Pater Budi Kleden mengatakan, pemanfaatan lembaga pendidikan sebagai sarana indoktrinasi paham keagamaan dan militansi sempit bukan hanya merupakan bahaya bagi satu agama tertentu. Sebagaimana godaan absolutisme ada dalam semua agama, demikian pula kecenderungan untuk memanfaatkan peluang-peluang strategis hadir dalam setiap agama.

Dikatakan, multikulturalisme tidak identik dengan multikulturalisme. Multikulturalisme adalah kenyataan keberagaman budaya, sementara multikulturalisme dapat dilihat sebagai paham atau ideologi yang mengakui martabat manusia yang hidup dalam kebudayaannya masing-masing yang unik. Multikulturalisme merupakan sebuah program untuk memungkinkan dan meningkatkan saling pengakuan di antara kebudayaan yang berbeda-beda. Multikulturalisme tidak terarah kepada penciptaan satu budaya dominan dan multikulturalismer tidak bermaksud membenarkan mumifikasi satu kebudayaan dalam seluruh coraknya. Fanatisme dan primordialisme budaya yang menumbuhkan penolakan terhadap semua yang asing bukanlah tujuan multikulturalisme.

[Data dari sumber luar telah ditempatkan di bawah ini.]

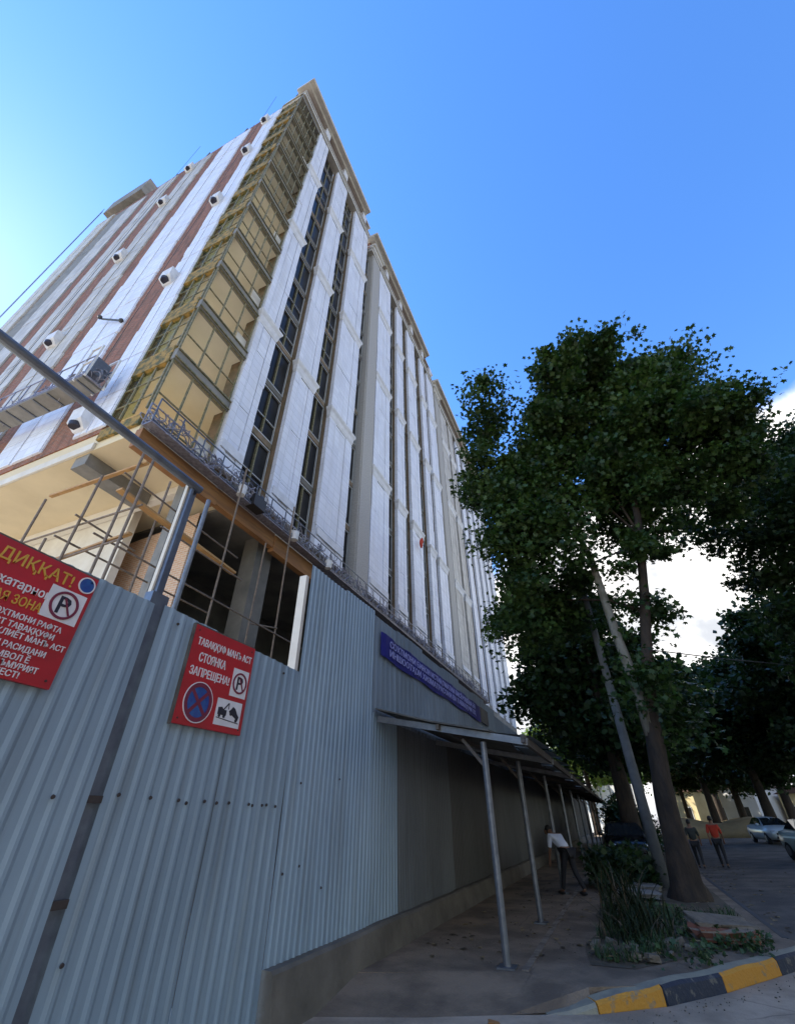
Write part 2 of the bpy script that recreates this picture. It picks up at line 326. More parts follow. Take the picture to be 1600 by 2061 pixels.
# ---------------------------------------------------------------- ground
def smooth(a): a = max(0, min(1, a)); return a*a*(3-2*a)
def road_z(x, y): return -.012+.034*min(max(0, x-2.5), 30)
def grid(name, xs, ys, zf, m, dz=0):
    mb = MB(); nx = len(xs)
    mb.add([(x, y, zf(x, y)+dz) for y in ys for x in xs], [(j*nx+i, j*nx+i+1, (j+1)*nx+i+1, (j+1)*nx+i) for j in range(len(ys)-1) for i in range(nx-1)])
    return struct(mb.build(name, m, smooth=True))
xs = [-1500, -600, -250, -120, -60, -30, -12, 0, 12, 25, 60, 150, 500, 1500]
ys = [-400, -120, -40, -15, 0, 20, 40, 70, 100, 160, 300, 700, 1600]
grid('ground', xs, ys, lambda x, y: -.34+.1*min(max(0, (y-130)/40), 3), m_asph)
# site yard behind the fence
y0 = MB(); y0.box(-120, -3.95, -60, 5.3, -.3, -.02); struct(y0.build('site_ground', m_lot))
y0 = MB(); y0.box(-120, -3.95, 5.3, 70, -.3, -.03); struct(y0.build('site_path', m_walk))
# near side road of dusty concrete
# kerb line: a dropped ramp on the left, then a painted kerb cutting the corner
kc = [(-3.75, 6.0), (-2.6, 6.5), (-1.7, 6.95), (-.8, 7.4), (-.1, 7.95), (.6, 8.75), (1.42, 9.87), (2.2, 10.95), (3.2, 12.35), (6, 16.3), (12, 24.6)]
inner = [(-3.75, 7.1), (-2.6, 7.6), (-1.75, 7.95), (-.86, 7.62)]
pv = [(x, y, 0.) for x, y in inner]+[(x-.03, y+.03, 0.) for x, y in kc[4:8]]+[(1.93, 11.5, 0), (1.95, 20, 0), (1.98, 60, 0), (1.98, 110, 0), (-3.9, 110, 0.), (-3.9, 7.1, 0.)]
n = len(pv); pm = MB(); pm.add(pv+[(x, y, -.33) for x, y, z in pv], [tuple(range(n))]+[(i, i+n, (i+1) % n+n, (i+1) % n) for i in range(n)]); struct(pm.build('pavement', m_walk))
rm = MB(); o_ = [(x, y, -.145) for x, y in ((-3.9, 6.0),)+tuple(kc[1:3])+((-.86, 7.45),)]; i_ = [(x if k else -3.9, y, 0.) for k, (x, y) in enumerate(inner)]
rm.add(o_+i_, [(k, k+1, k+5, k+4) for k in range(3)]); struct(rm.build('pavement_ramp', m_walk))
kb = MB()
def kseg(p, q, mi, z0, z1):
    p, q = Vector((*p, 0)), Vector((*q, 0)); d = (q-p).normalized(); nr = Vector((d.y, -d.x, 0)); p, q = p+d*.006, q-d*.006; nn = 6; vs = []
    for k in range(nn+1):
        t = k/nn; a = p.lerp(q, t); z = z0+(z1-z0)*t+.006*math.sin(7*t+p.x*9); e = .008*math.sin(11*t+p.y*5)
        vs += [a+nr*(.07+e)+Vector((0, 0, -.36)), a+nr*(.045+e)+Vector((0, 0, z-.03)), a+nr*(.012+e)+Vector((0, 0, z)), a-nr*.15+Vector((0, 0, z+.002)), a-nr*.15+Vector((0, 0, -.36))]
    for k in range(nn):
        for i in range(5):
            kb.cur = 2 if (mi == 2 or i == 2) else mi
            kb.add([vs[5*k+i], vs[5*k+(i+1) % 5], vs[5*k+5+(i+1) % 5], vs[5*k+5+i]], [(0, 1, 2, 3)])
    kb.cur = mi; kb.add(vs[:5], [(0, 1, 2, 3, 4)]); kb.add(vs[-5:], [(4, 3, 2, 1, 0)])
kseg((-1.3, 7.13), kc[3], 2, -.15, -.07)
for i, c in ((3, 0), (4, 1), (5, 0), (6, 1), (7, 0), (8, 2), (9, 2)): kseg(kc[i], kc[i+1], c, -.05 if i == 3 else .022, .022)
struct(kb.build('kerb', [m_kerby, m_kerbd, m_kerbt]))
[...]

Pendidikan multikulturalisme bertujuan menumbuhkan kepekaan terhadap kelompok minoritas yang pandangan dan perangkat nilainya terlampau mudah diabsorbsi oleh kelompok-kelompok dominan. Melalui pendidikan multikultural diharapkan menjadi sadar akan pola pikir, sikap dan perilaku yang mendiskreditkan oang lain. Memberdayakan indifidu dalam kelompok minoritas yang sering ditekan dan dipaksa menyangkal identitas kulturalnya.

Untuk Indonesia, lanjutnya multikulturalisme dan pendidikan multikulturalisme merupakan satu kemendesakan. Realitas pluralitas kultural yang ada harus disikapi dengan konsep perilaku dan sistem yang mengakomodasi kepelbagian yang didasarkan pada kesediaan untuk menerima dan mengakui hak-hak dasar manusia. Mengusung multikulturalisme sebagai ideologi dalam kehidupan bersama dan mendorong pendidikan multikultural merupakan suatu upaya penting mempertahankan identitas bangsa.

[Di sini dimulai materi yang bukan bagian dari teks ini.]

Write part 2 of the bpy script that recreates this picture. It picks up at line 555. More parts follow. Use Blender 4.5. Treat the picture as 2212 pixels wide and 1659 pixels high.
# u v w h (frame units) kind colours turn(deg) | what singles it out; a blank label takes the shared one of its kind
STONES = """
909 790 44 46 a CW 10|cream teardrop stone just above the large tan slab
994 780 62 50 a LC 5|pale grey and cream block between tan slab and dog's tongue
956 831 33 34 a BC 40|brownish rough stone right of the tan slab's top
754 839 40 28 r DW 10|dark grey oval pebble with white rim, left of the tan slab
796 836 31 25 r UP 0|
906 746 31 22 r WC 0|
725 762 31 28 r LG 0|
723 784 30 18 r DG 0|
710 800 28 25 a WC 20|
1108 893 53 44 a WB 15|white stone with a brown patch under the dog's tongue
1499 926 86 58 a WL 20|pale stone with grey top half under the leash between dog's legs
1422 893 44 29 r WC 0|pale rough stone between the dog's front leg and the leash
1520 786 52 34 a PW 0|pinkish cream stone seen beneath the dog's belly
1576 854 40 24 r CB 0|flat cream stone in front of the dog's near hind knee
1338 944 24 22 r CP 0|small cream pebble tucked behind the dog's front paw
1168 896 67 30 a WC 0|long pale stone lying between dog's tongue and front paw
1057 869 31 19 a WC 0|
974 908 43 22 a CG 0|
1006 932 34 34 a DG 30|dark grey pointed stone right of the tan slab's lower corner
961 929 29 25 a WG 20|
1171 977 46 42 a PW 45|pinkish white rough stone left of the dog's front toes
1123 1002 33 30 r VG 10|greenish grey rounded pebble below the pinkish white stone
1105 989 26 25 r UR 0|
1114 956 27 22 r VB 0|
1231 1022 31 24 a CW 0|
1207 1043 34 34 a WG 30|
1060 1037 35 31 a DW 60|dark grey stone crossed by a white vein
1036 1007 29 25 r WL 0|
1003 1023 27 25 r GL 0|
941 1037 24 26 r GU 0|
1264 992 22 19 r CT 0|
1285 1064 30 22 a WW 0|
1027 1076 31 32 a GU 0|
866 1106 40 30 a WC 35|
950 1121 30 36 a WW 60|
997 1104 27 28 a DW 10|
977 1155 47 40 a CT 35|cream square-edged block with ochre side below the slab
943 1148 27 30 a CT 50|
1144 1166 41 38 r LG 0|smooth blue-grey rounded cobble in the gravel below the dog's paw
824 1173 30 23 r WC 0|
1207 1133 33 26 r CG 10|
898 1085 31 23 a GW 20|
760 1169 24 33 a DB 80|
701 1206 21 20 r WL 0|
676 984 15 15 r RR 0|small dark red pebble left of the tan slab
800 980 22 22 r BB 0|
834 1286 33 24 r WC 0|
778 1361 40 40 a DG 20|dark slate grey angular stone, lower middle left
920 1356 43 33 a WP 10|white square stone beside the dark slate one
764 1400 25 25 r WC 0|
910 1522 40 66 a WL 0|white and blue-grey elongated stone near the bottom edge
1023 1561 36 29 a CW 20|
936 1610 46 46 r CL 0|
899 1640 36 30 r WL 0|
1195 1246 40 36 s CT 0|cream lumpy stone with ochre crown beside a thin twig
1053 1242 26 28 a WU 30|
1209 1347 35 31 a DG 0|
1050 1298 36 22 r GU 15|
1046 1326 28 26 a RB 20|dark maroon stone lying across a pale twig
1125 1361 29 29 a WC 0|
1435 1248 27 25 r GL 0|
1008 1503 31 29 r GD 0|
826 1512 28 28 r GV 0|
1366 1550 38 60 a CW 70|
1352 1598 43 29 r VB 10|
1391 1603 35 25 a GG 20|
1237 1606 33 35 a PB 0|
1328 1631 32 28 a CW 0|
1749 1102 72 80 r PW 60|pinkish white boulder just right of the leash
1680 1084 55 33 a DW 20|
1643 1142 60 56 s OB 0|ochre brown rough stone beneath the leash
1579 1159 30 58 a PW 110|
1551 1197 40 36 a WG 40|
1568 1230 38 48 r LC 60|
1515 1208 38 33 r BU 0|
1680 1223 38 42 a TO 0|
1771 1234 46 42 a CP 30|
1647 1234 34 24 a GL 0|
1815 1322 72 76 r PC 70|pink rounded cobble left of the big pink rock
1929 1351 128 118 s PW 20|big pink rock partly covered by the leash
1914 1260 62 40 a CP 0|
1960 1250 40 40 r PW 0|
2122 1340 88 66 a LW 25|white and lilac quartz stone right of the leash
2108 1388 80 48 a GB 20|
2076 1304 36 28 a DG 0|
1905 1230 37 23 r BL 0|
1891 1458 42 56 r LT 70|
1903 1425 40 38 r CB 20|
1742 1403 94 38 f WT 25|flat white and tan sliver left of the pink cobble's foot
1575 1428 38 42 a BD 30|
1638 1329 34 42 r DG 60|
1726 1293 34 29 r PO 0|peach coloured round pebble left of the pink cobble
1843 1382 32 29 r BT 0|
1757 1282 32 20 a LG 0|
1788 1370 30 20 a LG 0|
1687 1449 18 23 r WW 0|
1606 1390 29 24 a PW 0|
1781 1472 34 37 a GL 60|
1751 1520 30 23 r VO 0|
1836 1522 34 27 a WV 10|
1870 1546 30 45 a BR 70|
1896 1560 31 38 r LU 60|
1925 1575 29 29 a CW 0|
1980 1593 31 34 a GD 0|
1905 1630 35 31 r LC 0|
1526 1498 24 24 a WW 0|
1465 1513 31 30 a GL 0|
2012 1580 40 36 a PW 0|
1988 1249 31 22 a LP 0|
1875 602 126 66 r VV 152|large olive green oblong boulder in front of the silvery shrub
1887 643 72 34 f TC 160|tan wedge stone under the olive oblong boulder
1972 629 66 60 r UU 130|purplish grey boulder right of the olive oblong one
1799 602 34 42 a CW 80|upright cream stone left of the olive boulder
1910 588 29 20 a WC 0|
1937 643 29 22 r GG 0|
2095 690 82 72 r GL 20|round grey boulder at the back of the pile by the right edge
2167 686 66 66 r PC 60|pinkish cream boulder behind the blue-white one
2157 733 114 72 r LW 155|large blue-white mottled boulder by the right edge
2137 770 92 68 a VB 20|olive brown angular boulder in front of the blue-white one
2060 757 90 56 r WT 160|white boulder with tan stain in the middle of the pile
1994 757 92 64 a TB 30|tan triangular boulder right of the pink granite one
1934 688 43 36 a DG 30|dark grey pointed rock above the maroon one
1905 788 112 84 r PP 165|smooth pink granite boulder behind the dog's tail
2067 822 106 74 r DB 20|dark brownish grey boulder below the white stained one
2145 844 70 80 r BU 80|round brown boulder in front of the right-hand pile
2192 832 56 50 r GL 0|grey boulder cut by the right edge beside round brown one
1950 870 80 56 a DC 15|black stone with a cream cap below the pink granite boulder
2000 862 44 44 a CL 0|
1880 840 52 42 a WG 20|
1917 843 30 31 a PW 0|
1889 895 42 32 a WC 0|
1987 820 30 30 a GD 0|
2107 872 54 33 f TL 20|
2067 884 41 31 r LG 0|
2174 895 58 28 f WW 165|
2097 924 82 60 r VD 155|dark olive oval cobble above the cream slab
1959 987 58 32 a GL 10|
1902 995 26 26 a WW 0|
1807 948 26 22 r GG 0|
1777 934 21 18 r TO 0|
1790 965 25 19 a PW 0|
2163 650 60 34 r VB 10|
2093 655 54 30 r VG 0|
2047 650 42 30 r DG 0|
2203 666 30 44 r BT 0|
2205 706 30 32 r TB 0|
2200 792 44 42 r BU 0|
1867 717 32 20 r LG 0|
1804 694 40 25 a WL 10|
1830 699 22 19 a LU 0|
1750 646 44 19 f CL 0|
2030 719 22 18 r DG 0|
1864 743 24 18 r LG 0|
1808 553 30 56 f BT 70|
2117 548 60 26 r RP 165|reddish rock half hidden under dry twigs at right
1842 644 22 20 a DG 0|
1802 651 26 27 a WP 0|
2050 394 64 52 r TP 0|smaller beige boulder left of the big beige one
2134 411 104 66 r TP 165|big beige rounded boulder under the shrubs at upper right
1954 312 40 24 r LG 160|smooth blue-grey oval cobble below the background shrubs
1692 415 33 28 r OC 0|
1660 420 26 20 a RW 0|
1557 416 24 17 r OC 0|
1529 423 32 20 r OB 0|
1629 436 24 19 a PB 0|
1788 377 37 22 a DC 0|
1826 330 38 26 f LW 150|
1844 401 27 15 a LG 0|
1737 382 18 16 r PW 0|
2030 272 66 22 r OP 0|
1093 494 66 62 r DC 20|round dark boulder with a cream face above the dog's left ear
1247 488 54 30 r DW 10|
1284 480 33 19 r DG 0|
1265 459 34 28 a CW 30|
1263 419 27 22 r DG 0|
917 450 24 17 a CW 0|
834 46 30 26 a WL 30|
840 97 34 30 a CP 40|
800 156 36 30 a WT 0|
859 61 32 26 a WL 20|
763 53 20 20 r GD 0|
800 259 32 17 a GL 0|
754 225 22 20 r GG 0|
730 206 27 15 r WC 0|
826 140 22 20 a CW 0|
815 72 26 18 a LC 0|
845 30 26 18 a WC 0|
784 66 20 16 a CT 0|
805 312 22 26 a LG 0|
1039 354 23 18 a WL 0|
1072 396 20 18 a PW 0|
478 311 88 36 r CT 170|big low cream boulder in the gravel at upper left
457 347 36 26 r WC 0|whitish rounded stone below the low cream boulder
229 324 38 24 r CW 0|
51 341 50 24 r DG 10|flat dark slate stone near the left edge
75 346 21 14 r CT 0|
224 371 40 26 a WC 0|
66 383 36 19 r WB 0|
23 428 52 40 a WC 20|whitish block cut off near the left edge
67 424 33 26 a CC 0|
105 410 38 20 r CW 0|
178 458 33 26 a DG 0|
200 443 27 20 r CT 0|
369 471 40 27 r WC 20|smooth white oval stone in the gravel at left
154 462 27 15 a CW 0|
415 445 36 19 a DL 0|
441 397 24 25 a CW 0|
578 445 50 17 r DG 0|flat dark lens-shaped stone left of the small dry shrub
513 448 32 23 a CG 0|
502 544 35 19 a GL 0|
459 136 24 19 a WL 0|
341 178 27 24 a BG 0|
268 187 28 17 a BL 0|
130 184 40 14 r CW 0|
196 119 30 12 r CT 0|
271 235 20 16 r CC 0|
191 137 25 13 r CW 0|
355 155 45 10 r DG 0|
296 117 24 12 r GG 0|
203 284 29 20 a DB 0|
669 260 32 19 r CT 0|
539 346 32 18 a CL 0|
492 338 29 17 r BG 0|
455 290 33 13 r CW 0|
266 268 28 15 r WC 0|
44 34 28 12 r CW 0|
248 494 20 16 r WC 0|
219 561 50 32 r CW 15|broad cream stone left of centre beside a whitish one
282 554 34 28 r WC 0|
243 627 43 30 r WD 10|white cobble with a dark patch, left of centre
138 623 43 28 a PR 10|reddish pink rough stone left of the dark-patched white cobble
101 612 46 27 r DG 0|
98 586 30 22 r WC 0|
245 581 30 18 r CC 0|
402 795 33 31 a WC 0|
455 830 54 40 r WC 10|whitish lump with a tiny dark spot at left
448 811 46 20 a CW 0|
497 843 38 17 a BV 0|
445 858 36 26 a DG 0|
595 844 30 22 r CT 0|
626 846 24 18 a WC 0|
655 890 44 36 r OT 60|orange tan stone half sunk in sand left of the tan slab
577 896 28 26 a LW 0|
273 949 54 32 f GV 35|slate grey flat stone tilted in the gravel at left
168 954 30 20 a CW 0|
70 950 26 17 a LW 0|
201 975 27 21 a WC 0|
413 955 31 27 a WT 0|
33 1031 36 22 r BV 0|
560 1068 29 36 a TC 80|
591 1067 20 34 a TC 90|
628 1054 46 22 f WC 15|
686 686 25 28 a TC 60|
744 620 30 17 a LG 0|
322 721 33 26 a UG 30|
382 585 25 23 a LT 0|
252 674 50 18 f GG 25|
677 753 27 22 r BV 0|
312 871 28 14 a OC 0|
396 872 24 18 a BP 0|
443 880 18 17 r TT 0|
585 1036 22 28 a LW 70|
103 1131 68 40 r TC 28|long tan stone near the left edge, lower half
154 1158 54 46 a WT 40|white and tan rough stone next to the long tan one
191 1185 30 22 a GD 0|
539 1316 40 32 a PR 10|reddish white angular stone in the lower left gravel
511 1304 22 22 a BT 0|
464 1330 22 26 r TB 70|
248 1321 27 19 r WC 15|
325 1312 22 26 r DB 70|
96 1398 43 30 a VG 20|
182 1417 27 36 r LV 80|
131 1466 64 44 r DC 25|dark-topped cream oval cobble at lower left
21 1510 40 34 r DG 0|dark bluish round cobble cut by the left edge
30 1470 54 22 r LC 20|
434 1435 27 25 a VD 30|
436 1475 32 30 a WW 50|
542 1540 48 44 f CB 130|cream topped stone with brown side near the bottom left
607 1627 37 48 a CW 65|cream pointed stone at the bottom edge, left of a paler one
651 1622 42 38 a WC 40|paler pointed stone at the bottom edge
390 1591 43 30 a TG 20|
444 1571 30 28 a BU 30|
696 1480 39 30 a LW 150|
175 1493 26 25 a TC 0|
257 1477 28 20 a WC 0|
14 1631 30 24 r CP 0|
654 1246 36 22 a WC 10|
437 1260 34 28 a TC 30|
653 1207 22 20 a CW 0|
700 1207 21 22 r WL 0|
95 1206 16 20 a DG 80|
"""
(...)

Penggoyahan pluralitas atau multikulturalitas bangsa, kata Pater Budi Kleden terjadi karena kepentingan ekonomi, kepentingan sosial dan karena benturan kepentingan khususnya kepentingan politik dan agama. Ketiga alasan ini mengancam integritas bangsa Indonesia dan serentak menjadi sebab mengapa dibutuhkan pendidikan multikulturalitas. Pendidikan multikulturalisme sebagaimana pendidikan pada umumnya bukan monopoli lembaga pendidikan formal. Pendidikan non formal dan informal mempunyai peranan yang sama dalam transfer pengetahuan, membentuk sikap dan kecerdasan untuk emnghargai keberagaman kebudayaan.

Prinsip pendidikan multikultural adalah egaliter, di mana semua merasa mempunyai tempat untuk diterima dan mendapat peluang dan didorong untuk berkembang. Prinsip kedua adala dialog, ketiga solidaritas dan keempat subsidaritas serta kelima partisipasi di mana konsekwensi dari subsidaritas adalah partisipasi. Partisipasi tidak hanya bicara soal kesempatan untuk terlibat namun juga kerelaan pihak lain membiarkan orang untuk terlibat.

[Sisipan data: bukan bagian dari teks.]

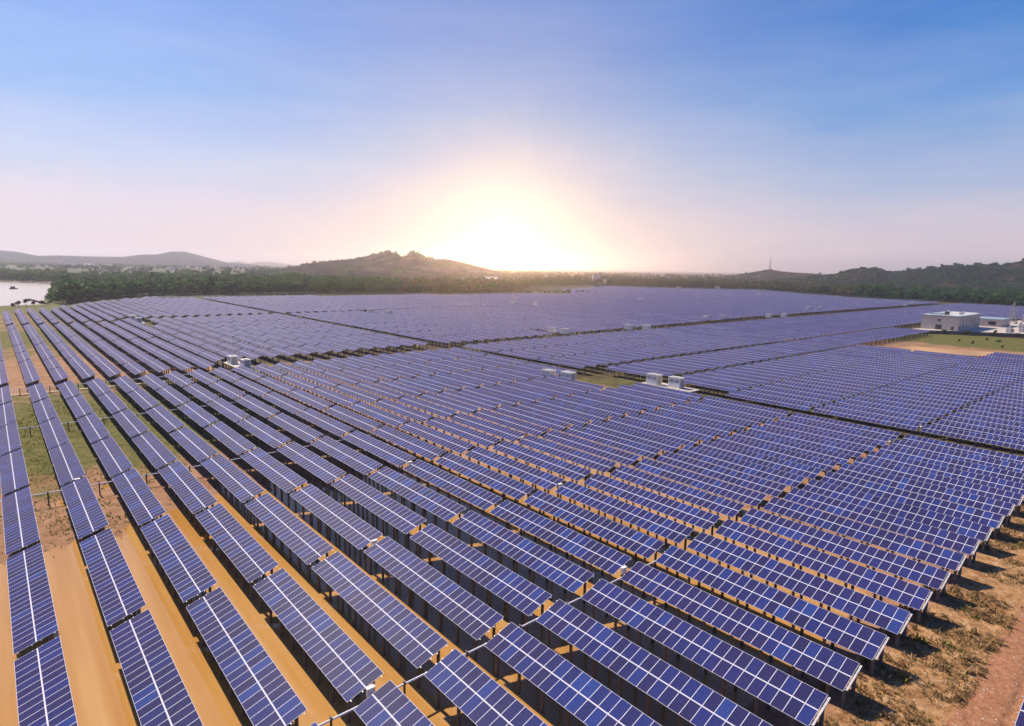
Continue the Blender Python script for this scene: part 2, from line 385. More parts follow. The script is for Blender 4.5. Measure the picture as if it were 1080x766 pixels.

Pendidikan multikultural berisikan pengetahuan yang memadai mengenai berbagai kebudayaan yang hidup di masyarakat walau tingkat pengaruhnya berbeda-beda. Pendidikan sejarah yang berorientasi pada pengakuan kontribusi dan korban dari semua pihak. Pendidikan HAM dan dasar agama yang memadai bagi kerukunan antarumat beragama. Kerukunan agama merupakan hal yang sentral demi pengakuan keberagaman budaya.